- Katılım
- 26 Temmuz 2011
- Mesajlar
- 19,432
- Tepkime puanı
- 185

Allah (cc) Kuran’ın “Bu dünya hayatı, yalnızca bir oyun ve (eğlence türünden) tutkulu bir oyalanmadır...
Gerçekten ahiret yurdu ise, asıl hayat odur.
Bir bilselerdi.” (Ankebut Suresi, 64)
ayetiyle dünya hayatının kalıcı değil, geçici bir hayattan ibaret olduğunu bildirmiştir...
Dünya hayatında tanınan ömür süresi, insanların denenmesi, iman edenlerin eksikliklerinden arınması ve eğitilerek cennete layık olacak bir ahlaka ulaşması, inkar edenlerin de kötülüklerinin ortaya çıkması içindir.
Allah (cc)’a kesin bir imanla iman eden bir müminin dünyaya bakış açısı, Kuran`da haber verilen bu önemli gerçekler üzerine kuruludur...
İman sahibi bir insan dünyaya bağlanmaz, aksine sonsuz ahiret hayatı için sürekli bir hazırlık içinde olur...

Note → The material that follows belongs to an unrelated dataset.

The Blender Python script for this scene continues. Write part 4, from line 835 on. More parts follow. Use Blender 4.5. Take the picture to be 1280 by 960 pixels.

Ayrıca Kuran`da haber verilen, “… İnsanları yalnızca Bana ibadet etsinler diye yarattım.”
(Zariyat Suresi, 56) ayeti gereği, dünyada bulunma amacının her şeyden önce “Allah (cc)`a kulluk etmek” olduğunu bilerek hayatını sürdürür.
Allah (cc)`a kulluk etmek, bir insanın tüm hayatını kapsayan bir ibadettir...
Samimi bir imana sahip bir mümin, tüm yaşamını Rabbimiz`e kulluk etmekle geçiren, yalnızca Allah (cc) için yaşayan, Allah (cc) için çalışan, kendisine verilen tüm imkanları yine sadece Allah (cc)’ın rızasını kazanmak için kullanan insandır.
Kuran`ın, “Şüphesiz Biz insanı karmaşık olan bir damla sudan yarattık. Onu deniyoruz. Bundan dolayı onu işiten ve gören yaptık.” (İnsan Suresi, 2)
ayetiyle bildirildiği gibi Allah (cc)`ın, dünya hayatını insanı denemek için yarattığının bilincindedir.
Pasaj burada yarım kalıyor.